Recording an action to save a file as RAW does *not* save the Interleave and Byte Order information correctly.

Regardless of what these two options are set to when the action is recorded, the settings are ignored and Interleaved=On and Mac byte order are used.

Since the development was probably done on the Mac this slipped by. That’s what happens when the developers use an obscure OS… ;o)
That’s the second bug in RAW file handling!!

Any ideas for a workaround? Does anybody know internal Actions file layout so I can retrofit this manually?

Don.

Interleave I can understand, but is there some reaso byte order matters these days?

Yes, in 16-bit images.

It’s the big-endian / little-endian thing whereby the order of bytes is reversed between Mac and PC.

Don.

I’m familiar with that tweakiness back when it mattered to the TIFF you were saving; nowadays, you can flop the byte order around in a TIFF and it will still open on the Mac or Peecee with no problem. That’s not true with 16-bit images? Interesting.


C
PE
phoney.email
Jul 9, 2004
On Thu, 08 Jul 2004 23:47:19 GMT, Chris Havel
wrote:

In article ,
(Don) wrote:

On Thu, 08 Jul 2004 00:56:01 GMT, Chris Havel
wrote:

In article ,
(Don) wrote:

PS 6, but due to its obscure nature, probably other versions too. Windows 98.

Recording an action to save a file as RAW does *not* save the Interleave and Byte Order information correctly.

Regardless of what these two options are set to when the action is recorded, the settings are ignored and Interleaved=On and Mac byte order are used.

Since the development was probably done on the Mac this slipped by. That’s what happens when the developers use an obscure OS… ;o)
That’s the second bug in RAW file handling!!

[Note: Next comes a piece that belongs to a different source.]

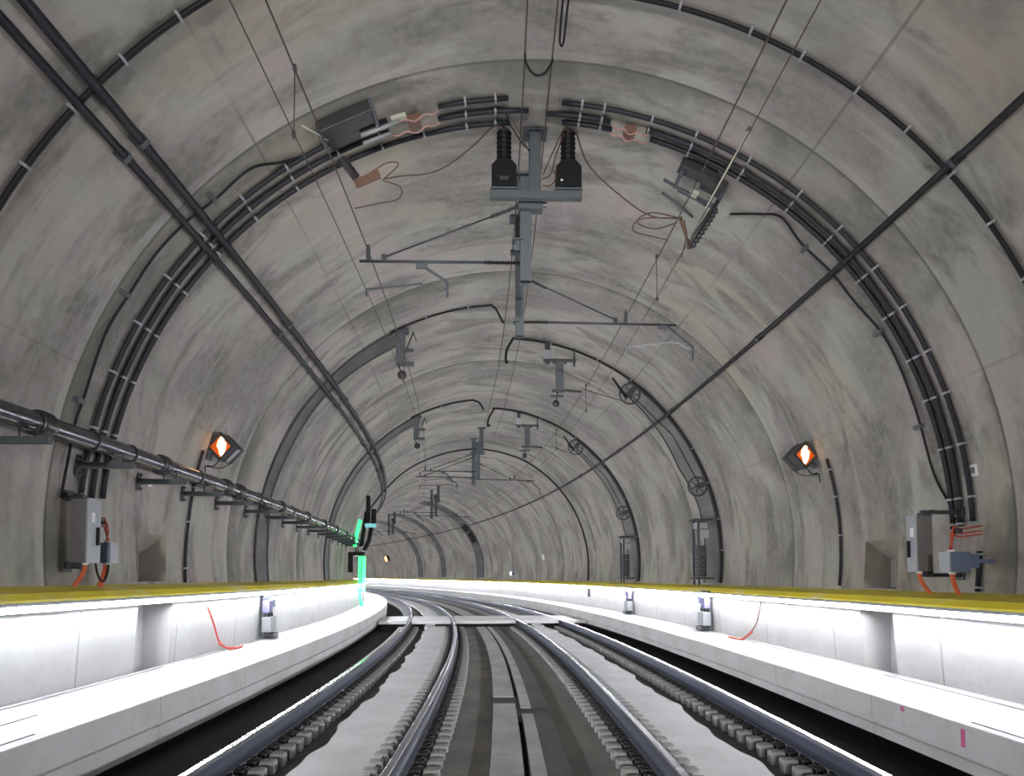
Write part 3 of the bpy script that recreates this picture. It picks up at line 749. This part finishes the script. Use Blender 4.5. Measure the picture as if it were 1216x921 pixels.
rig(10.0, 'nearest and holding black transformers', True)
rig(30.3, 'second with lattice bracing above the far curve')
rig(50.2, 'third and much smaller in the distance')
rig(71.5, 'fourth and farthest down the tunnel')
# extra pairs of arms on the second mast
for s0, nm in ((30.9, 'second'), (50.8, 'third')):
    cantilever(s0, -1, .02, -2.5, 5.70, 'lower cantilever arm on the left of the %s mast' % nm, -2.3, -1.1, .9)

# the cross-beam with two voltage transformers
p = thing('transformer_beam', P(9.78, .22, 6.56), 'grey steel cross beam on the nearest mast carrying two black transformers', 'beam')
m = MB(); M = fmat(9.72, 0, 6.70)
m.box(M, (.22, -.05, -.02), (1.26, .012, .10)); m.box(M, (.22, .05, -.02), (1.26, .012, .10)); m.box(M, (.22, 0, -.065), (1.26, .10, .012)); m.build('channel', M_steel, p)
for u, nm in ((-.215, 'left'), (.665, 'right')):
    m = MB(); m.box(fmat(9.72, u, 6.74), (0, 0, 0), (.37, .22, .02), .003)
    for dx in (-.14, .14): m.box(fmat(9.64, u+dx, 6.765), (0, 0, 0), (.05, .05, .035), .004)
    m.build('base_plate', M_steel, p)
    t = thing('voltage_transformer', P(9.72, u, 6.755), 'black transformer with ribbed insulator, %s one on the cross beam' % nm, 'transformer', 'black transformers')
    M = fmat(9.72, u, 6.755)
    m = MB(); m.prism(M, [(-.17, 0), (.17, 0), (.17, .28), (.09, .37), (-.09, .37), (-.17, .28)], -.13, .13); bd = m.build('body', M_ins, t)
    m = MB(); sheds(m, M @ Matrix.Translation((0, 0, .36)), .47, .048, .105, 7, 20); m.build('ribbed_insulator', M_ins, t)
    m = MB(); m.lathe(M @ Matrix.Translation((0, 0, .82)), [(.045, 0), (.05, .03), (.02, .045), (.015, .08)], 14); m.build('terminal', M_dsteel, t)
    m = MB(); m.box(M, (0, -.134, .10) if nm == 'left' else (-.10, -.134, .08), (.12, .006, .05) if nm == 'left' else (.03, .006, .02)); m.build('nameplate', M_insg if nm == 'left' else M_white, bd)

# feeder leads from the transformers to the switch gear on the vault
def lead(label, pts, rr=.010, mt=None, name='feeder_lead', grp='brown feeder leads'):
    m = MB(); m.tube(spline(pts), rr, 6); return tag(m.build(name, mt or M_lead), label, 'cable', grp)
lead('brown lead drooping from left transformer to the left insulator', [P(9.7, -.22, 7.64), P(9.6, -.38, 7.56), P(9.5, -.651, 7.22), P(9.45, -1.099, 6.86), P(9.4, -1.60, 6.75), P(9.35, -1.80, 6.68)])
lead('brown looped lead tail hanging beside the left insulator plate', [P(9.35, -1.82, 6.66), P(9.3, -1.60, 6.85), P(9.3, -1.75, 6.87), P(9.35, -2.0, 6.74)], .008)
lead('brown lead tail curling below the left insulator plate', [P(9.35, -1.8, 6.66), P(9.4, -1.58, 6.60), P(9.45, -1.62, 6.47), P(9.5, -1.9, 6.43), P(9.5, -2.2, 6.36)], .008)
lead('brown lead drooping from right transformer to the right switch', [P(9.7, .665, 7.64), P(9.6, .76, 7.50), P(9.55, .929, 7.02), P(9.5, 1.38, 6.55), P(9.5, 1.775, 6.30), P(9.4, 2.15, 6.24)])
lead('brown looped lead curled below the right switch', [P(9.4, 2.15, 6.22), P(9.4, 1.75, 6.30), P(9.45, 1.55, 6.20), P(9.5, 1.8, 6.13), P(9.5, 2.1, 6.22)], .009)
lead('brown lead tail dropping to the right catenary wire', [P(9.4, 2.15, 6.22), P(9.4, 1.62, 6.22), P(9.45, 1.50, 6.08), P(9.5, 1.80, 6.02), P(9.5, 1.97, 5.98)], .009)
lead('brown lead tail hanging down at the right of the switch', [P(9.4, 2.17, 6.2), P(9.4, 2.2, 6.0), P(9.45, 2.14, 5.72)], .008)
lead('reddish lead from the mast to the right transformer top', [P(9.72, .32, 6.98), P(9.66, .46, 7.28), P(9.68, .60, 7.60), P(9.7, .665, 7.64)], .009)
lead('second reddish lead looping from the mast to the right transformer', [P(9.72, .31, 6.92), P(9.66, .42, 6.96), P(9.64, .50, 7.24), P(9.7, .64, 7.62)], .009)
lead('short reddish hook-shaped lead beside the right transformer body', [P(9.64, .31, 6.78), P(9.62, .42, 6.78), P(9.62, .50, 6.90), P(9.64, .46, 6.98)], .009)
lead('dark lead running from the crown to the top of the mast', [P(9.4, -.20, 7.66), P(9.5, -.12, 7.52), P(9.6, .02, 7.36), P(9.7, .14, 7.30)], .010, M_rubber)
lead('second thin lead running from the crown to the mast', [P(9.4, -.16, 7.68), P(9.5, -.05, 7.50), P(9.6, .04, 7.40), P(9.7, .14, 7.26)], .007)
lead('black U-shaped jumper hanging between the two crown feeder wires', [P(7.85, .0, 7.30), P(7.85, .01, 7.20), P(7.85, .08, 7.08), P(7.85, .155, 7.05), P(7.85, .23, 7.09), P(7.85, .30, 7.2), P(7.9, .31, 7.28)], .013, M_rubber, 'jumper_cable', 'black jumper cables')
lead('long narrow black cable loop hanging from the crown', [ring(7.0, 87.6, 5.66), P(7.3, .37, 7.40), P(7.5, .36, 7.22), P(7.5, .37, 7.14), P(7.5, .39, 7.14), P(7.5, .41, 7.24), P(7.3, .44, 7.5), ring(7.0, 86.6, 5.66)], .012, M_rubber, 'jumper_cable', 'black jumper cables')

# switch gear on the left vault
p = thing('line_switch', ring(9.0, 115, R), 'dark switch unit with ribbed insulator on the left vault above the cantilever', 'switch gear')
Mr = rmat(8.95, 115, R)
m = MB(); m.box(rmat(8.84, 114.6, R), (0, 0, .08), (.26, .74, .16), .02); m.box(rmat(9.04, 115.6, R), (0, 0, .10), (.18, .42, .12), .02); m.build('switch_body', M_insg, p)
m = MB(); m.box(rmat(8.86, 118.4, R), (0, 0, .16), (.05, .05, .34), .006); m.build('mounting_bracket', M_steel, p); m = MB(); m.box(rmat(8.82, 111.0, R), (0, 0, .10), (.24, .04, .20), .006); m.build('mounting_bracket', M_steel, p)
m = MB(); m.tube([ring(9.06, 113.5, 5.52), ring(9.10, 108.2, 5.56)], .024, 8); m.build('push_rod', M_cab, p); m = MB(); m.tube([ring(9.22, 113.5, 5.52), ring(9.26, 109.6, 5.55)], .022, 8); m.build('push_rod', M_cab, p)
m = MB(); m.box(rmat(9.08, 108.0, R), (0, 0, .10), (.07, .20, .05), .006); m.build('end_fitting', M_plate, p)
a, b = ring(9.3, 117, 5.50), P(9.3, -2.14, 6.66)
m = MB(); M, L = toM(a, b); sheds(m, M, L, .035, .062, 8, 14); m.build('ribbed_insulator', M_insg, p)
m = MB(); Mq, L = toM(P(9.3, -2.16, 6.58), P(9.3, -1.84, 6.72)); m.box(Mq, (0, 0, L/2), (.06, .10, L), .006); m.build('terminal_plate', M_brown, p)
# switch gear on the right vault
p = thing('line_switch', ring(9.6, 64, R), 'grey disconnector with rods and bracket on the right vault beside the mast', 'switch gear')
def RB(m, s, a, off, d, bev=.008): m.box(rmat(s, a, R), (0, 0, off), d, bev)
m = MB(); RB(m, 9.85, 65.5, .09, (.20, .52, .14)); RB(m, 9.98, 62.5, .08, (.26, .34, .12)); m.build('switch_body', M_insg, p)
m = MB(); RB(m, 10.02, 67.5, .14, (.34, .05, .20)); m.build('mounting_bracket', M_steel, p); m = MB(); RB(m, 10.1, 60.8, .14, (.42, .05, .22)); RB(m, 10.30, 63.8, .16, (.05, .60, .06)); m.build('mounting_bracket', M_steel, p)
m = MB(); m.tube([ring(10.20, 69.5, 5.54), ring(10.28, 62, 5.5)], .024, 8); m.tube([ring(10.45, 69, 5.50), ring(10.5, 65.5, 5.45), ring(10.62, 63.0, 5.45)], .020, 8); m.build('push_rod', M_steel, p)
m = MB(); RB(m, 10.15, 64.5, .21, (.12, .12, .05)); m.build('terminal_plate', M_plate, p)
m = MB(); m.tube([ring(9.95, 60.8, 5.5), P(10.2, 2.58, 6.45), P(10.2, 2.44, 6.20)], .028, 8); M, L = toM(P(10.2, 2.86, 6.78), P(10.2, 2.50, 6.22)); sheds(m, M, L, .030, .052, 9, 12); m.build('ribbed_insulator', M_insg, p)
m = MB(); m.tube([P(10.2, 2.47, 6.20), P(9.45, 2.14, 6.23)], .022, 8); m.build('contact_arm', M_brown, p)
p = thing('support_rod', P(9.2, 2.4, 6.2), 'slim pale inclined rod in front of the right disconnector', 'rod')
m = MB(); m.tube([ring(8.75, 62.0, 5.66), P(9.15, 2.38, 6.22)], .011, 6); m.build('rod', M_plate, p)
m = MB(); m.box(rmat(8.75, 62.0, R), (0, 0, .02), (.06, .06, .04), .004); m.build('anchor', M_steel, p)
m = MB(); m.tube([ring(8.6, 120.0, 5.66), P(8.9, -2.42, 6.92)], .009, 6)
tag(m.build('support_rod', M_plate), 'slim pale inclined rod crossing the three left conduits', 'rod')

# ------------------------------------------------------------------ wire tensioners
def tbracket(s, u, lab, zt, dim=1.0):
    p = thing('tension_bracket', P(s, u, zt-1.2), lab, 'tension bracket', 'hanging tension brackets')
    zt = roof(u)
    M = fmat(s, u, 0)
    m = MB(); m.box(M, (-.26, 0, zt-.28), (.13, .13, .56), .01); m.build('hanger', M_dsteel, p)
    m = MB(); m.box(M, (-.26, -.07, zt-.32), (.20, .012, .24), .003); m.build('clamp_plate', M_cab, p)
    m = MB(); m.box(M, (.06, 0, zt-.46), (.86, .10, .07), .008); m.box(M, (.06, 0, zt-.51), (.36, .14, .06), .01)
    m.box(M, (.44, 0, zt-.44), (.04, .10, .34), .006); m.tube([P(s, u+.44, zt-.3), P(s, u+.44, zt-.02)], .02, 6); m.build('cross_bar', M_dsteel, p)
    m = MB(); m.box(M, (.06, 0, zt-.88), (.19, .15, .76), .012); m.build('post', M_steel, p)
    m = MB(); m.box(M, (.02, 0, zt-1.26), (.34, .16, .06), .01); m.box(M, (-.02, 0, zt-1.40), (.34, .12, .05), .01)
    m.tube([P(s, u+.0, zt-1.26), P(s, u-.03, zt-1.5)], .02, 6); m.build('lower_clamp', M_dsteel, p)
    m = MB(); m.lathe(M @ Matrix.Translation((-.05, -.04, zt-1.60)) @ Matrix.Rotation(PI/2, 4, 'X'), [(.02, -.04), (.085, -.035), (.09, 0), (.085, .035), (.02, .04)], 18); m.build('pulley', M_coup, p)
    m = MB(); M2, L = toM(P(s, u+.2, zt-1.24), P(s, u+.62, zt-1.27)); sheds(m, M2, L, .02, .05, 7, 12); m.build('insulator', M_insg, p)
    return p
tbracket(18.6, 1.50, 'hanging tension bracket with grey post over the right track, nearer one', 7.5)
tbracket(26.6, 1.56, 'hanging tension bracket with grey post over the right track, farther one', 7.5)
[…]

Any ideas for a workaround? Does anybody know internal Actions file layout so I can retrofit this manually?

Don.

Interleave I can understand, but is there some reaso byte order matters these days?

Yes, in 16-bit images.

It’s the big-endian / little-endian thing whereby the order of bytes is reversed between Mac and PC.

Don.

I’m familiar with that tweakiness back when it mattered to the TIFF you were saving; nowadays, you can flop the byte order around in a TIFF and it will still open on the Mac or Peecee with no problem. That’s not true with 16-bit images? Interesting.

Of course, in theory, it’s possible to save any which way and then specify the same when opening e.g. I can have the action open a Mac byte order file on the PC by explicitly specifying that the file has Mac byte order (and thereby skipping a separate conversion step). And the same goes for Interleave too.

However, that would be a major kludge and it’s not self-documenting leading to a possible confusion months later after I forget all about this particular Photoshop "eccentricity".

So, I just made all Save actions modal. That way I get a dialog each time. On the minus side that means I have to specify all this by hand and can’t have the action run unattended, but on the plus side I’m sure I don’t miss any files, and since they are quite big, I still get time to do other things between saves.

Don.
T
toby
Jul 9, 2004
Chris Havel …

I’m familiar with that tweakiness back when it mattered to the TIFF you were saving; nowadays, you can flop the byte order around in a TIFF and it will still open on the Mac or Peecee with no problem. That’s not true with 16-bit images? Interesting.

The OP is using RAW format, so the software at the reading end is presumably assuming/enforcing a particular ordering (unlike, as you say, any intelligent TIFF reader).